The 1949-51 Mercury played a key role in rebuilding the Ford Motor Company, and then it carved out its own special place in American car lore.
We’ve written often here at Mac’s Motor City Garage about the critical importance of the 1949 Ford for the automaker. As historians have noted, the radically modernized product probably saved the company, which had fallen desperately behind the times. In a similar way the 1949 Mercury, also brand new and completely redesigned, reversed the fortunes of Ford’s Mercury division.
With styling by Bob Gregorie, the ’49 Mercury was originally designed to be a Ford before executive vice president Ernest Breech decided in August 1946 that it was too large for the low-priced field and reassigned it to Ford’s sister division. It was the right call for Ford, and it was the right call for Mercury as well, as Mercury sales more then tripled to 300,000-plus cars in 1949—the brand’s best year in history up to that point.
Already prized by hot rodders and racers, for 1949 the famed Mercury V8 was enlarged to 255.4 cubic inches with a four-inch stroker crank, boosting the output to 110 hp. (The otherwise similar Ford version was 239 CID.) Front and rear suspension were overhauled with independent coils at the front and an open driveline and parallel leaf springs at the rear replacing the antiquated buggy-spring setup.

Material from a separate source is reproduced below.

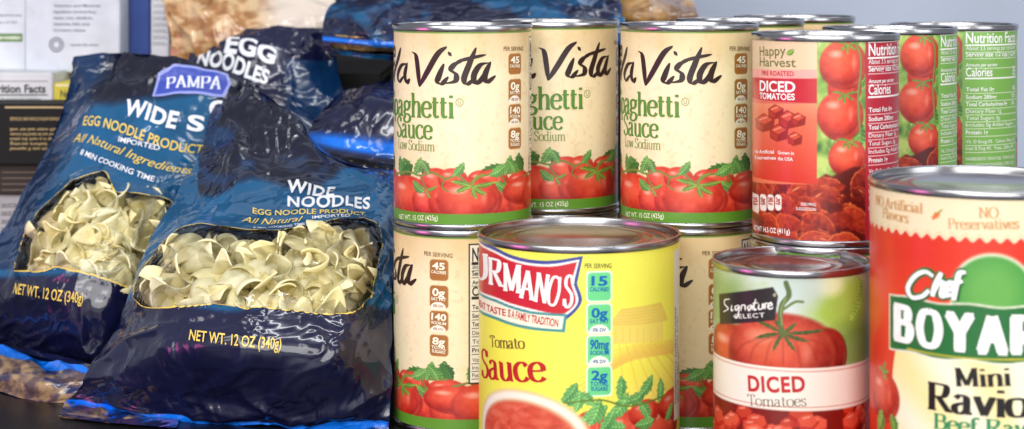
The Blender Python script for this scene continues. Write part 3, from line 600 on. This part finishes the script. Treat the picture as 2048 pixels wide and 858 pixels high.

At nearly 3700 lbs, this new car was several hundred pounds heavier and six inches longer than any previous Mercury, while Gregorie’s styling gave it a new bearing and presence. Prices were set in the $1900-2400 bracket, right in the middle of Oldsmobile territory.
The ’49 Mercury was rolled out on April 29, 1948 in four body styles: Coupe, Sedan, Convertible, and Station Wagon, and with some minor revisions (annual trim changes, new tail lamps and a larger rear window in ’51) the same essential package was continued through 1951. The ’49-’51 Mercurys no doubt reset the fortunes of the Mercury brand, but what we remember them for today is for their key role in the ’50s custom car movement. When we think of the classic kustoms of the lead sled era, we picture a chopped and dropped, nosed and decked Mercury.
Leading hot rod historian Pat Ganahl has identified why the Merc was so popular with the kustom crowd. In his 2001 book The American Custom Car, he noted that the ’49-’51 body style, while redesigned, used many of the same rounded shapes and contours as the familiar pre-’49 models. It was a look that spoke to them and they knew how to work with it. The ’49 Mercury of Sam Barris (above) was long assumed to be the first customized ’49-51 Mercury, but the experts now say others were probably completed first. In any event, the Barris brothers, Sam and George, worked on many of the other early Mercury customs as well, and they were in the thick of it all.
Easily the most famous of the early Mercury customs is the car known as the Hirohata Merc, below. Based on a ’51 Sport Coupe that young Bob Hirohata purchased when he cashed out of the U.S. Navy in 1952, the Merc was radically altered by the Barris brothers and Frank Sonzogni, a Los Angeles policeman who worked part-time in the Barris shop. While it’s still recognizable as a Mercury, in fact nearly every square inch of the exterior sheet metal has been reshaped.
The car is still in existence today, preserved and restored by its long-time owner, the late Jim McNeil. In April of 2017, the Bob Hirohata Mercury was named to the National Historic Vehicle Register in recognition of its importance to American automotive history and culture. Photo below courtesy of the Historic Vehicle Association.
I love the Sam Barris Mercury but his real masterpiece was his ’50 Buick Sedanette.
A car we never got here in Oz. Looking at the pics the 2 door looks sharp but the 4 door has lost continuity in comparison.
Somehow, maybe because my mind’s eye imagines it chopped and lowered, the stock 2-door ’49 Merc has the proportions of a much smaller car as though it was a proposed replacement for the then-still-prewar Anglia and/or Taunus.